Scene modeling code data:
______________________________

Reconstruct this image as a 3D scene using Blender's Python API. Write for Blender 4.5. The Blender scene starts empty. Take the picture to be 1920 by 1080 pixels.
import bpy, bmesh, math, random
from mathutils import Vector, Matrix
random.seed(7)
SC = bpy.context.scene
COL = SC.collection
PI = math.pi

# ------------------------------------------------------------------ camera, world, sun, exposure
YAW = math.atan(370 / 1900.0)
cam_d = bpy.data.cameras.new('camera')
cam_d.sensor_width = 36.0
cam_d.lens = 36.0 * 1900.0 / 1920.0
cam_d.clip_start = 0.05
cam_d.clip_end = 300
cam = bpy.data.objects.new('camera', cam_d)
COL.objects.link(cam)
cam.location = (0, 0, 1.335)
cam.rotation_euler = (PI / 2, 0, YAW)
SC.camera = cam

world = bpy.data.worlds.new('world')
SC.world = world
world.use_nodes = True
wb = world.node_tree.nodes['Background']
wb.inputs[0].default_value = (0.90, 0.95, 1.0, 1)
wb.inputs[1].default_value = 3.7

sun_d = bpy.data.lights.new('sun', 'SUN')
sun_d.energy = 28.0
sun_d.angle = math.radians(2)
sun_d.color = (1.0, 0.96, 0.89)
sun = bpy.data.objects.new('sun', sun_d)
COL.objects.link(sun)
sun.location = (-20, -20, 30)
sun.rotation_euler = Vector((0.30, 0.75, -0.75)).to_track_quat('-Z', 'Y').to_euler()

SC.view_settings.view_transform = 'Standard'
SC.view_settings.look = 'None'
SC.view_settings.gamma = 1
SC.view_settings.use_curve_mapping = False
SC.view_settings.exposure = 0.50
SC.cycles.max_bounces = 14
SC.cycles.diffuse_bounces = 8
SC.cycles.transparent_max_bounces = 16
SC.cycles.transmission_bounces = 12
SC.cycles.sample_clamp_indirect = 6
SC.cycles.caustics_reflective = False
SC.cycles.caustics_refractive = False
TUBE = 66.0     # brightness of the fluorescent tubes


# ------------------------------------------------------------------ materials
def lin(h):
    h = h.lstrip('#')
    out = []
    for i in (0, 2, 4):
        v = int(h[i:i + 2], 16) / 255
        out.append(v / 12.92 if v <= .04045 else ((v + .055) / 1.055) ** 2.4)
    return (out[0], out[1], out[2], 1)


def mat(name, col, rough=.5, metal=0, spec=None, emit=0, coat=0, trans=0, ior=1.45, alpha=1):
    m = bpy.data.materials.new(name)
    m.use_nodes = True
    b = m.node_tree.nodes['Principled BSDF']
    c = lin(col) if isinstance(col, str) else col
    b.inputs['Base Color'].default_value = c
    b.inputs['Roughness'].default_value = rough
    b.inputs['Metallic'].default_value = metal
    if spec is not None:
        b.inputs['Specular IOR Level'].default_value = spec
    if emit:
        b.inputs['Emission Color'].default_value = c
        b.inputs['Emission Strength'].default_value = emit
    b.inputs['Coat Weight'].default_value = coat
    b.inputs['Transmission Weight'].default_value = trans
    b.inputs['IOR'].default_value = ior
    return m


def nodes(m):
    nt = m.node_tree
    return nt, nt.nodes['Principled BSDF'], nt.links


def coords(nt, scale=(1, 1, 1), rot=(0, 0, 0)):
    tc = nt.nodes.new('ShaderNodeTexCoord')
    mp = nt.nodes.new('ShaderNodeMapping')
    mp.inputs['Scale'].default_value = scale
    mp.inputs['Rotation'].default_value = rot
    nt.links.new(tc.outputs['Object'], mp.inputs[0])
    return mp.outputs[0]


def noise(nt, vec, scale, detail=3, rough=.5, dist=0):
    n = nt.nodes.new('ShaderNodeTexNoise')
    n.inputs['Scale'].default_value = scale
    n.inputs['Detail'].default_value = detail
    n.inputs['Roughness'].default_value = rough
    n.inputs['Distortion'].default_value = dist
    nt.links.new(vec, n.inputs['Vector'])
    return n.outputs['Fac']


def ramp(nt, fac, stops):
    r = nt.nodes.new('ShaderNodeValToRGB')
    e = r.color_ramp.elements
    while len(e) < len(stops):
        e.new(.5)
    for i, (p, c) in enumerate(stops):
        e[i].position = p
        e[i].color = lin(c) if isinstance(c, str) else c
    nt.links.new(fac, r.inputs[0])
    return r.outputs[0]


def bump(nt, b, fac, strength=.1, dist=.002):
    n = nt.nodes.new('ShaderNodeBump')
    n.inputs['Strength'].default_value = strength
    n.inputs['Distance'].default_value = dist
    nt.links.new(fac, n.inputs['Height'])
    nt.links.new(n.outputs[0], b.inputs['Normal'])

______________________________

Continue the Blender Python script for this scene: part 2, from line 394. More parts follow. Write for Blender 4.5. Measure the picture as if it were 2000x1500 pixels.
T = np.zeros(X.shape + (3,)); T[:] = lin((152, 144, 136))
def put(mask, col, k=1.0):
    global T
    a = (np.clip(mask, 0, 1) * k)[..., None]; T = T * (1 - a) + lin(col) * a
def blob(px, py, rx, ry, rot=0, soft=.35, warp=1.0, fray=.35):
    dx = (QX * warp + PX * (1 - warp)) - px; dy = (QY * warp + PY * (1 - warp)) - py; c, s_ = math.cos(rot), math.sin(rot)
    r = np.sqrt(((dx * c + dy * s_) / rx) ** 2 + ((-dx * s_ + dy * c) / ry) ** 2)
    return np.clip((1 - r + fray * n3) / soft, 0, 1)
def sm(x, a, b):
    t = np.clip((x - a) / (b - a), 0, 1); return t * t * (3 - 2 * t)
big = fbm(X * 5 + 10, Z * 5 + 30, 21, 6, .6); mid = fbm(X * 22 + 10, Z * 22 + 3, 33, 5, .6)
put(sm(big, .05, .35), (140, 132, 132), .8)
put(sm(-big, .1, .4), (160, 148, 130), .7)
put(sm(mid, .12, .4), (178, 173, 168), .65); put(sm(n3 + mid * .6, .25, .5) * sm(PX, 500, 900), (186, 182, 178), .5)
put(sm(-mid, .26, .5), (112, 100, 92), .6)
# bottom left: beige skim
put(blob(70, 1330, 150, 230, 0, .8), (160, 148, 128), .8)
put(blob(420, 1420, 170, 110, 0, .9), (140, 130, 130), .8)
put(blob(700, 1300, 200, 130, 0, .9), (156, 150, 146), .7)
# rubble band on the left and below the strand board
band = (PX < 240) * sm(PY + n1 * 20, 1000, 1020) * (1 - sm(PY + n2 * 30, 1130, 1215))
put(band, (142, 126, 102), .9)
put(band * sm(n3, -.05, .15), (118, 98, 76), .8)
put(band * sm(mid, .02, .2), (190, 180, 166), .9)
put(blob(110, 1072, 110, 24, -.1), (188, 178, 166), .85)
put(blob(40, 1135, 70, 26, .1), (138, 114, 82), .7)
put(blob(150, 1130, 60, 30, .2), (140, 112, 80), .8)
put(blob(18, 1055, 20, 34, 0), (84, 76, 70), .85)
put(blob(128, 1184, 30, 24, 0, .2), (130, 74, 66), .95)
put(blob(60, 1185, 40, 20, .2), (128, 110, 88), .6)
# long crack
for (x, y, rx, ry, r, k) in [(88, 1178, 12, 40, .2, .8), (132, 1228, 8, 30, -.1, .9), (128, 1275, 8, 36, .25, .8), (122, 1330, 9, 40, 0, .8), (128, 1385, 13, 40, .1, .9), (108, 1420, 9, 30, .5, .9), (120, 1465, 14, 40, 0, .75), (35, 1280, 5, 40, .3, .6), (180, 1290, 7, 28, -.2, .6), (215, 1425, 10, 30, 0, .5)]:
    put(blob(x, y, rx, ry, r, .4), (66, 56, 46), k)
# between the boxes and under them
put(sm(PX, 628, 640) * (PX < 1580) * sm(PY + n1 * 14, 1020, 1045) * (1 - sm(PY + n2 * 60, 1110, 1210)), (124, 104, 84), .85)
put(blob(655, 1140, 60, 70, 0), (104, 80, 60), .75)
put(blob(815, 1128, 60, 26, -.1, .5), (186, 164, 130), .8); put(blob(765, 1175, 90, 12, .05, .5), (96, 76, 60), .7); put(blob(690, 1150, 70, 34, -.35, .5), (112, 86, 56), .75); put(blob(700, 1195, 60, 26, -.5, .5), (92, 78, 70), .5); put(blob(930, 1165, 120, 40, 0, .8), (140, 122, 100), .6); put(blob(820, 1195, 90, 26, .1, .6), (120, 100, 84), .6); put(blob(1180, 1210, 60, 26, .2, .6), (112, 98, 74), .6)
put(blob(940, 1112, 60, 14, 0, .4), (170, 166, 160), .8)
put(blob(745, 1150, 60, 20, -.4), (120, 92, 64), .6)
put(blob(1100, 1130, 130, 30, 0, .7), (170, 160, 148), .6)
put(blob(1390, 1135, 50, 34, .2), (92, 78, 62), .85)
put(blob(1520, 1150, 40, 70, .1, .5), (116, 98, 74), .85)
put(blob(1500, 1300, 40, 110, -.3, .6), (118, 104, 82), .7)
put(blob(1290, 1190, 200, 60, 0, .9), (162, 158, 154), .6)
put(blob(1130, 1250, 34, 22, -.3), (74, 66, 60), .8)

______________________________

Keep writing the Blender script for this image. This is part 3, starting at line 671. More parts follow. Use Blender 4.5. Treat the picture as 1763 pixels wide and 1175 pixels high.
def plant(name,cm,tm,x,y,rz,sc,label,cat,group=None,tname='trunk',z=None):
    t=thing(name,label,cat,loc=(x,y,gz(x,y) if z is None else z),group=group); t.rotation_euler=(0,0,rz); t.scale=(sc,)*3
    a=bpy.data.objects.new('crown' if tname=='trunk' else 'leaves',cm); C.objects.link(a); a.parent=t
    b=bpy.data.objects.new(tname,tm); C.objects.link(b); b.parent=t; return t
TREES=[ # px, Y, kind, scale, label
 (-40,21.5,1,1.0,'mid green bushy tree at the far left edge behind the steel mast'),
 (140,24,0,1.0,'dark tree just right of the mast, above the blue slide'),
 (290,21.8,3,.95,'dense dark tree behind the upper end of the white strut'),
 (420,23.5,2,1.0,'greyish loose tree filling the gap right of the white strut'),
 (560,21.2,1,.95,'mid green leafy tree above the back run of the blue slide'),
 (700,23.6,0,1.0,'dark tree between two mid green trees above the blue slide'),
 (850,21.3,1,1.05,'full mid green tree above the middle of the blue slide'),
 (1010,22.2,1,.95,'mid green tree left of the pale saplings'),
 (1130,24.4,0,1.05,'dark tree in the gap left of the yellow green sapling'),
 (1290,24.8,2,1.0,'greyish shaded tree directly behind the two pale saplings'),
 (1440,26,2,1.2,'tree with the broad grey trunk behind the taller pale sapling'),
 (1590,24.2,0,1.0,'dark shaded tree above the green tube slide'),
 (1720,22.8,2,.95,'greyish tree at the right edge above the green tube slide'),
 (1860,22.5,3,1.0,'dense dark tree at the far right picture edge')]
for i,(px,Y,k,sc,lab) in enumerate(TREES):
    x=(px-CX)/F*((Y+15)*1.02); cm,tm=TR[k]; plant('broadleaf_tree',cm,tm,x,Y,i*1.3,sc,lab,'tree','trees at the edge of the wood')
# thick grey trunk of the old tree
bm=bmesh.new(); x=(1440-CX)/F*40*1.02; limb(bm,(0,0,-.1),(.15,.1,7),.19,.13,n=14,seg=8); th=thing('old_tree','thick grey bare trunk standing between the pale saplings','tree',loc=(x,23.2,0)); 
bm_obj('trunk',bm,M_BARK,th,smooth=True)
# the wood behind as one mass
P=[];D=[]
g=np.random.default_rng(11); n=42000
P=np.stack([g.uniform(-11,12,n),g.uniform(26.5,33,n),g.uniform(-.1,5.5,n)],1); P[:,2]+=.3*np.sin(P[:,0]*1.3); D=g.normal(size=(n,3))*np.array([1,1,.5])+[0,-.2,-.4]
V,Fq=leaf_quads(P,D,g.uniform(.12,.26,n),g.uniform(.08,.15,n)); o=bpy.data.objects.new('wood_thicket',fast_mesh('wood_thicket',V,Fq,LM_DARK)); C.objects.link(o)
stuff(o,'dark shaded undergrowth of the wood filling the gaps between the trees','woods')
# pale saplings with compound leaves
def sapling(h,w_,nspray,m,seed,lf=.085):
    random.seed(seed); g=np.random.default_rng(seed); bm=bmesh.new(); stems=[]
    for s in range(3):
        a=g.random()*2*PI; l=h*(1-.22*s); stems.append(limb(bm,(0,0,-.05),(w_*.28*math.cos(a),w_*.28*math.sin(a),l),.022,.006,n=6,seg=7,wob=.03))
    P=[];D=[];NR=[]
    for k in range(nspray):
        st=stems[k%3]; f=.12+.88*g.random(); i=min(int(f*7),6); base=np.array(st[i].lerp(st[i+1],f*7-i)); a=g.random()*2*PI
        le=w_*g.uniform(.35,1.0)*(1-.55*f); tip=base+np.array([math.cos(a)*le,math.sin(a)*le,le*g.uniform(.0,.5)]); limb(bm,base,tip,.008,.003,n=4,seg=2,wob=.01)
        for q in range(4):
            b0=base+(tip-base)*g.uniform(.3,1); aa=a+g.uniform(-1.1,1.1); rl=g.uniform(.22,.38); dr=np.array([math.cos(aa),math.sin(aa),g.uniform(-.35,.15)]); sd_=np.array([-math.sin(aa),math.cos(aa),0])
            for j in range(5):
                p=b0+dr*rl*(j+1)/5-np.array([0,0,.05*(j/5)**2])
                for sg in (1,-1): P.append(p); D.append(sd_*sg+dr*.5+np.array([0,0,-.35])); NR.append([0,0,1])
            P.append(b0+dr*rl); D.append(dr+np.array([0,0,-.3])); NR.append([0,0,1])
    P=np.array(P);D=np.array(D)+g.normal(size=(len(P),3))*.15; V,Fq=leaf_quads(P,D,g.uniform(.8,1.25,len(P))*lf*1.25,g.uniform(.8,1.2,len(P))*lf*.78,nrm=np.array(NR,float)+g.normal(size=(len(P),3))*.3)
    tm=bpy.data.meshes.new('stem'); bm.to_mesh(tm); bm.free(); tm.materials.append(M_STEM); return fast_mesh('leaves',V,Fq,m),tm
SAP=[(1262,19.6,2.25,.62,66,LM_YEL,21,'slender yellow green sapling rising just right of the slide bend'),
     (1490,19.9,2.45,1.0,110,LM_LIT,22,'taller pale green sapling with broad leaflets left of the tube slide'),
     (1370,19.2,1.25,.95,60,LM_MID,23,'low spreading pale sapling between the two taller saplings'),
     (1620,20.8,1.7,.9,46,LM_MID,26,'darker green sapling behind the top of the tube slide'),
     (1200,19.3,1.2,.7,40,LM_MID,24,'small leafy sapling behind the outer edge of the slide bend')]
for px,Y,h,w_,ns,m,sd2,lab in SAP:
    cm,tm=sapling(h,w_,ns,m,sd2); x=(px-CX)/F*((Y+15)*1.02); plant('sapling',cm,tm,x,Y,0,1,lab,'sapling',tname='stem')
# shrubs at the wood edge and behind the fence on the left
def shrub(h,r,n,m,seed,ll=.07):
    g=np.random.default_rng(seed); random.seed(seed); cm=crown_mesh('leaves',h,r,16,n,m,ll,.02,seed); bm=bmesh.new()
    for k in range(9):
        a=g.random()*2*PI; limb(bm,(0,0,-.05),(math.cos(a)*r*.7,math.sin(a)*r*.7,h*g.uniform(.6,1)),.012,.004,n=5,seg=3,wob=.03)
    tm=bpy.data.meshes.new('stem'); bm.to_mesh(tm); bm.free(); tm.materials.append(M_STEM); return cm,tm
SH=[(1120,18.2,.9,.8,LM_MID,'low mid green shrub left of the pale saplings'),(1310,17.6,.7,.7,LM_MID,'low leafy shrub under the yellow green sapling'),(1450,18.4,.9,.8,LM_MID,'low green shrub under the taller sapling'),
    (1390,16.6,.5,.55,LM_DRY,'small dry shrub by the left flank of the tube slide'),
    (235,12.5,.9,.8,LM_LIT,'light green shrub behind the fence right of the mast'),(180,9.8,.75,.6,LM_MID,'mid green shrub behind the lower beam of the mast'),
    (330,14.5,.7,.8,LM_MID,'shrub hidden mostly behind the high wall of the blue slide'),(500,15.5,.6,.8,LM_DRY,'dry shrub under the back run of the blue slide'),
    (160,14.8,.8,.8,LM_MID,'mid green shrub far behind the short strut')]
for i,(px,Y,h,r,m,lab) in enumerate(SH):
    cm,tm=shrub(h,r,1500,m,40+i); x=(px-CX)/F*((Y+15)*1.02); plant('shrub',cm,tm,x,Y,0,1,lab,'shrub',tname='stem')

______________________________

== TASK TO CARRY OUT ==
Transcribe, exactly and without additions, the lines of the records above, beginning with the line that contains "Reconstruct this image" and ending with the line that contains "0.75, -0.75)).to_track_quat('-Z', 'Y').to_euler()", both included.

== RESULT ==
Reconstruct this image as a 3D scene using Blender's Python API. Write for Blender 4.5. The Blender scene starts empty. Take the picture to be 1920 by 1080 pixels.
import bpy, bmesh, math, random
from mathutils import Vector, Matrix
random.seed(7)
SC = bpy.context.scene
COL = SC.collection
PI = math.pi

# ------------------------------------------------------------------ camera, world, sun, exposure
YAW = math.atan(370 / 1900.0)
cam_d = bpy.data.cameras.new('camera')
cam_d.sensor_width = 36.0
cam_d.lens = 36.0 * 1900.0 / 1920.0
cam_d.clip_start = 0.05
cam_d.clip_end = 300
cam = bpy.data.objects.new('camera', cam_d)
COL.objects.link(cam)
cam.location = (0, 0, 1.335)
cam.rotation_euler = (PI / 2, 0, YAW)
SC.camera = cam

world = bpy.data.worlds.new('world')
SC.world = world
world.use_nodes = True
wb = world.node_tree.nodes['Background']
wb.inputs[0].default_value = (0.90, 0.95, 1.0, 1)
wb.inputs[1].default_value = 3.7

sun_d = bpy.data.lights.new('sun', 'SUN')
sun_d.energy = 28.0
sun_d.angle = math.radians(2)
sun_d.color = (1.0, 0.96, 0.89)
sun = bpy.data.objects.new('sun', sun_d)
COL.objects.link(sun)
sun.location = (-20, -20, 30)
sun.rotation_euler = Vector((0.30, 0.75, -0.75)).to_track_quat('-Z', 'Y').to_euler()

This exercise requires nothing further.